Eglises d'Asie

L’EQUATION MUSULMANE SUR LA SCENE POLITIQUE MALAISIENNE

Publié le 18/03/2010




En Malaisie, les questions religieuses sont du domaine des docteurs en religion, les oulémas. Mais le discours qui a trait à l’islam n’en est pas moins teinté de politique et l’équation ethnique complexe qui est celle du pays. Et, aujourd’hui, les oulémas tendent de plus en plus à adhérer aux positions défendues par la PAS (Parti islamique pan-malaisien). Le PAS s’est approprié l’islam et en a fait un outil politique, plaçant peu à peu mais résolument l’UMNO (Organisation nationale des Malais unis) sur la défensive. Le résultat, si l’on en croit Lim Kit Siang, président du Parti démocratique d’action, parti d’opposition, est “une compétition malsaine où les deux partis se livrent à une surenchère sur tout ce qui concerne la religion musulmane”.

Ce phénomène est visible dans le débat a lieu actuellement au sujet du hudud ou le code pénal musulman. Le PAS ne peut le faire appliquer car il est inconstitutionnel. Et l’UMNO ne fera rien pour amender la Constitution et plaire ainsi à son rival. Mais le PAS est au pouvoir dans les deux Etats de Terengganu et de Kelantan et, en faisant voter le hudud par les parlements locaux et en mettant ensuite en avant la réluctance de l’UMNO à le faire appliquer, le PAS a poussé le parti aujourd’hui au pouvoir dans ses retranchements, créant un cercle vicieux de surenchères dans le domaine religieux.

Le 14 juillet, l’Assemblée législative de Terengganu, dominée par le PAS, a donc voté une loi remplaçant le code pénal en vigueur dans cet Etat du nord-est de la péninsule malaise par un texte directement inspiré des enseignements de l’islam.

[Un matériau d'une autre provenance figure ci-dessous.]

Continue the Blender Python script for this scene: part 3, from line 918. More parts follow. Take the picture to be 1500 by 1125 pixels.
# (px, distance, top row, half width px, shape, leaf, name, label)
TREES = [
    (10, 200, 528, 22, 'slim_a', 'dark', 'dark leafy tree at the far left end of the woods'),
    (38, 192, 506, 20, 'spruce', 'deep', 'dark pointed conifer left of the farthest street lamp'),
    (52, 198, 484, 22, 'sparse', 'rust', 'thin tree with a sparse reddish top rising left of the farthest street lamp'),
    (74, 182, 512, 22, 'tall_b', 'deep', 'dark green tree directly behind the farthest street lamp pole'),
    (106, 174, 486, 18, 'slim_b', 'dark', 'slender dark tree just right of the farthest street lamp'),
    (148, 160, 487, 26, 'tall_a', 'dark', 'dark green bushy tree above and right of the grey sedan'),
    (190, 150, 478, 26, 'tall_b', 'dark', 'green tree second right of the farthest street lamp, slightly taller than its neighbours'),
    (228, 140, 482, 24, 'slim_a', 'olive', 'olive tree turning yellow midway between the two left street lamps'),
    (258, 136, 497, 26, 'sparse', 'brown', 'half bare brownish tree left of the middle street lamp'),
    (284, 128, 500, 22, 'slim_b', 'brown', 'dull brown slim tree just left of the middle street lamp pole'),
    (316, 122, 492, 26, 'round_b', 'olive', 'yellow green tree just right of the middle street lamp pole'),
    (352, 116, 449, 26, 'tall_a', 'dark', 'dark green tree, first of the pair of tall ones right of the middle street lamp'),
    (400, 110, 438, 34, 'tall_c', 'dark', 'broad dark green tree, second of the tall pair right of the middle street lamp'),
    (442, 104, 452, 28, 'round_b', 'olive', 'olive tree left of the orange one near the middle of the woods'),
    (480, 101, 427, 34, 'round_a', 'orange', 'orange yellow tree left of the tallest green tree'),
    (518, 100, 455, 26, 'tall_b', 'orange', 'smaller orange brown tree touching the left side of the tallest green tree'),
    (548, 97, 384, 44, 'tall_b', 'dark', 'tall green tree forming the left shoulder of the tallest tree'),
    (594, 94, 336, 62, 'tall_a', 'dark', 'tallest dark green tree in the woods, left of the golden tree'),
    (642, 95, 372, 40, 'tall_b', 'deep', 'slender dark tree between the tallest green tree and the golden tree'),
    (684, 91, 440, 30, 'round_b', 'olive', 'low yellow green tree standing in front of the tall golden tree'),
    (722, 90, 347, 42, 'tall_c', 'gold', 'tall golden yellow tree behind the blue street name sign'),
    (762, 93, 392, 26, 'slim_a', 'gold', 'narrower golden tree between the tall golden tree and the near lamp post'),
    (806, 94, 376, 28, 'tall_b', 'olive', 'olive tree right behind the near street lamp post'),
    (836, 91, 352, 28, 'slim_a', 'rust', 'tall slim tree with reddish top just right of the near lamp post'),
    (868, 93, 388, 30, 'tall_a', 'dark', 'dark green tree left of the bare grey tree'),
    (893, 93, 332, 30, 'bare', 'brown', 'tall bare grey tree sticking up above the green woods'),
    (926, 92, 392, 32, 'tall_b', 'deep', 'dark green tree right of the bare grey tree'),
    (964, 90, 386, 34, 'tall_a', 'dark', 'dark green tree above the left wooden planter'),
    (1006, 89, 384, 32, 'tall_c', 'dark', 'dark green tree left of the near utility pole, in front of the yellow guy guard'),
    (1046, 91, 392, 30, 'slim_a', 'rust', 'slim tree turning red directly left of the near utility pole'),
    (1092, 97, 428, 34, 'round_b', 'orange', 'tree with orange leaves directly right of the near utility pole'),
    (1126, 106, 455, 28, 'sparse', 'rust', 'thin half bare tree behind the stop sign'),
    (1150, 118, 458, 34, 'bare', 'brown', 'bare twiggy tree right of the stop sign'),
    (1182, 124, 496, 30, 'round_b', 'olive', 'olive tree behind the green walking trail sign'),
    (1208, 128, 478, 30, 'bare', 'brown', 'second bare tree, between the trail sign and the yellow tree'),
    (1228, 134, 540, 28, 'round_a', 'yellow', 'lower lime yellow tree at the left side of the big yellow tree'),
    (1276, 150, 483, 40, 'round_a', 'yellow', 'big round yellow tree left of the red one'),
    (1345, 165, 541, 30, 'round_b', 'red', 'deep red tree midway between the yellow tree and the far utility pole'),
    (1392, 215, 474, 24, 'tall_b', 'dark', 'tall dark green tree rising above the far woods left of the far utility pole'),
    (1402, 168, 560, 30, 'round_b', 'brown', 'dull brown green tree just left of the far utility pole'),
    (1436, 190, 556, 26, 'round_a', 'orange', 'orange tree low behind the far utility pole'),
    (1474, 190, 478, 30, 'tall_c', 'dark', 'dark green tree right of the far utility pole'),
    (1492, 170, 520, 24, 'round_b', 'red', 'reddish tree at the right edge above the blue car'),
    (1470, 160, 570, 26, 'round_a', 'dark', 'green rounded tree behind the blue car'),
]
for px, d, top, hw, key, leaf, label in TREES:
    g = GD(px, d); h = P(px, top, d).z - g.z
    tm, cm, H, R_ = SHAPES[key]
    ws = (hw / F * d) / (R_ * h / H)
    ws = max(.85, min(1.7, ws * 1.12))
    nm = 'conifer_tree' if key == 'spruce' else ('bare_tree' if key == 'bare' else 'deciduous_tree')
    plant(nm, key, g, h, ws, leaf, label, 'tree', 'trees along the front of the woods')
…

Quatre députés membres de l’UMNO, qui s’était engagé à s’opposer au texte de loi, se sont simplement abstenus de voter. “Nous ne voulions pas que le PAS capitalise sur ce point », s’est justifié par la suite, d’un air penaud, Rosol Wahid, député et membre de l’UMNO.

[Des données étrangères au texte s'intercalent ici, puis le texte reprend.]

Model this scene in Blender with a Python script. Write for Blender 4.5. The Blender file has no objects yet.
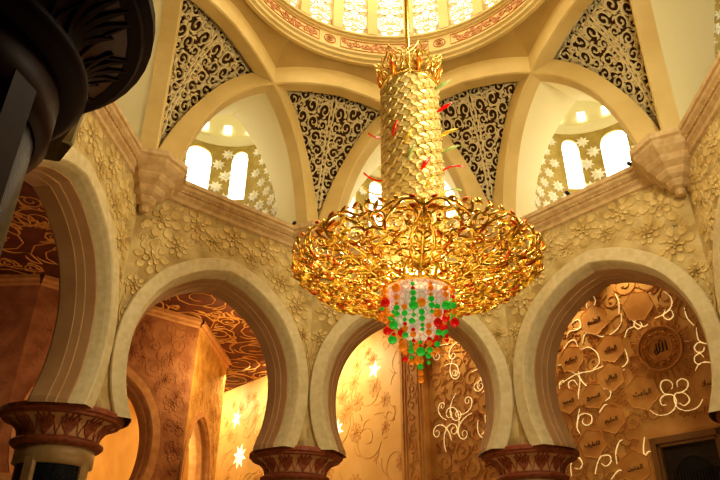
import bpy, math, random
from math import sin, cos, pi, radians, sqrt, atan2
from mathutils import Vector, Matrix
RND = random.Random(7)
scene = bpy.context.scene
C = bpy.data.collections.new('hall'); scene.collection.children.link(C)
APO = 10*cos(pi/8)          # inner wall apothem of the octagon
TV = 10*sin(pi/8)           # half width of one face
ROOTS = []

# ------------------------------------------------------------------ materials
def lin(c):
    return tuple(((x/255)/12.92 if x/255 <= .04045 else ((x/255+.055)/1.055)**2.4) for x in c)
def mat(name, col, rough=.6, metal=0, col2=None, scale=3, bump=0, bscale=20, emit=None, es=0, detail=4, contrast=(.35, .65), spec=.4, trans=0, kind='noise', coord='Object', bdist=.03):
    m = bpy.data.materials.new(name); m.use_nodes = True
    nt = m.node_tree; b = nt.nodes['Principled BSDF']; L = nt.links
    b.inputs['Base Color'].default_value = (*lin(col), 1); b.inputs['Roughness'].default_value = rough
    b.inputs['Metallic'].default_value = metal; b.inputs['Specular IOR Level'].default_value = spec
    if trans: b.inputs['Transmission Weight'].default_value = trans
    if emit: b.inputs['Emission Color'].default_value = (*lin(emit), 1); b.inputs['Emission Strength'].default_value = es
    tc = nt.nodes.new('ShaderNodeTexCoord')
    if col2:
        if kind == 'noise':
            n = nt.nodes.new('ShaderNodeTexNoise'); n.inputs['Scale'].default_value = scale; n.inputs['Detail'].default_value = detail; out = n.outputs['Fac']
        elif kind == 'voronoi':
            n = nt.nodes.new('ShaderNodeTexVoronoi'); n.feature = 'DISTANCE_TO_EDGE'; n.inputs['Scale'].default_value = scale; out = n.outputs['Distance']
        L.new(tc.outputs[coord], n.inputs['Vector'])
        r = nt.nodes.new('ShaderNodeValToRGB'); r.color_ramp.elements[0].position = contrast[0]; r.color_ramp.elements[1].position = contrast[1]
        r.color_ramp.elements[0].color = (*lin(col2), 1); r.color_ramp.elements[1].color = (*lin(col), 1)
        L.new(out, r.inputs['Fac']); L.new(r.outputs['Color'], b.inputs['Base Color'])
    if bump:
        n2 = nt.nodes.new('ShaderNodeTexNoise'); n2.inputs['Scale'].default_value = bscale; n2.inputs['Detail'].default_value = 5
        L.new(tc.outputs[coord], n2.inputs['Vector'])
        bp = nt.nodes.new('ShaderNodeBump'); bp.inputs['Strength'].default_value = bump; bp.inputs['Distance'].default_value = bdist
        L.new(n2.outputs['Fac'], bp.inputs['Height']); L.new(bp.outputs['Normal'], b.inputs['Normal'])
    return m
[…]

Tout comme en Indonésie, il existe en Malaisie un aspect relativement bénin de la charia, laquelle a toujours joué un rôle dans le système judiciaire du pays. L’appareil judiciaire malaisien et les lois en vigueur doivent beaucoup au système séculier hérité de la Grande-Bretagne, l’ex-puissance coloniale. Mais, d’un point de vue juridique, la vie privée des musulmans – du divorce et de l’héritage aux questions morales – tombe sous le coup des tribunaux religieux qui appliquent le droit musulman, la charia. Ces tribunaux peuvent punir pour quasiment tout – de la consommation d’alcool à l’absence à la prière du vendredi en passant par le fait d’être surpris dans des circonstances compromettantes avec un membre du sexe opposé étranger à la famille. Cependant, les peines encourues sont légères – une amende, la plupart du temps – et l’embarras que procure le fait de passer devant ces tribunaux suffit à les rendre dissuasifs.

Dans les deux Etats contrôlés par le PAS, le hudud pourrait bien bouleverser tout cela. Pour l’heure, cependant, Kuala Lumpur a donné l’ordre à la police de ne pas coopérer à l’application de ce code pénal. De plus, un parlementaire éminent, membre de l’UMNO, a cherché à obtenir que la Court de justice fédérale se prononce contre le hudud en le déclarant inconstitutionnel. Reste à savoir si cela suffira. Contrairement à l’Etat de Kelantan, contrôlé par le PAS et où des lois instituant le hudud ont été votées il y a onze ans de cela mais où rien n’a été entrepris pour les faire appliquer, Hadi Awang, le virulent ministre-président de l’Etat de Terengganu et le principal dirigeant du PAS, semble résolu à faire appliquer le code pénal musulman. Il s’est engagé à le faire “d’ici un an”.

Si les autorités de l’Etat de Terengganu mettent effectivement à exécution leurs engagements et trouvent le moyen de faire appliquer par eux-mêmes le hudud, la réponse de Kuala Lumpur n’est pas certaine. “Personne ne veut penser à cette éventualité, déclare un parlementaire malais dans la capitale fédérale. Chacun espère que ce n’est là que de la politique politicienne.” Cette façon de voir les choses ne paraît pas être celle de Hadi Awang. Devant des journalistes à qui il expliquait que le hudud préviendrait de manière significative les crimes, Hadi a qualifié ces lois d’“extraordinaires” car “les gens deviennent terrifiés”.